Prevalent Room-Temperature Phosphorescence in Natural Nuts
Article 2025 en
Authors
RY
Ruizhi Yang
HS
Hao Su
JS
Jinming Song
Abstract
1 min read
Room-temperature phosphorescence (RTP) has extensive applications in various fields such as data encryption, chemical sensing, optoelectronic displaying, and time-resolved bioimaging, yet most materials are fossil fuel-based. Recently, an increasing interest has emerged with respect to natural organic RTP. However, the cases are rare and the structure-property relationships remain poorly understood. Here, natural nuts with prevalent RTP characters were unveiled with comprehensive elucidation on the molecular origins, representing an alternative reservoir of sustainable and clean RTP materials. The nuts generally show seconds-long afterglow at ambient conditions, relying heavily on excitation wavelengths and nut composition. RTP of intrinsic nutrients including aromatic vitamins, aromatic nucleobases, and aromatic amino acids dispersed in nonaromatic natural media at low contents (as low as the ppm level) covers the entire RTP spectra of nuts, spanning <400 to >700 nm.

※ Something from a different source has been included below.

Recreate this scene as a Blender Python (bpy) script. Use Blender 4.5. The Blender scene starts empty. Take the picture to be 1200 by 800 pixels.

Different aromatic nutrients require varied excitation energies and are capable of showing distinct RTP colors. Thus, biomatrices and diverse aromatic nutrients should rationalize excitation-dependent broad-band nut RTP synergistically, both of which should not be overlooked. Furthermore, nut RTP can be facilely modulated by trace polyaromatic phosphors, facilitating color-tunable 3D afterglow for multilevel information storage. This work considerably expands the scope of natural RTP based on abundant sources and provides new insights into the underlying mechanism, opening a broad avenue for applying sustainable luminescent materials that can be produced at a large scale and low cost.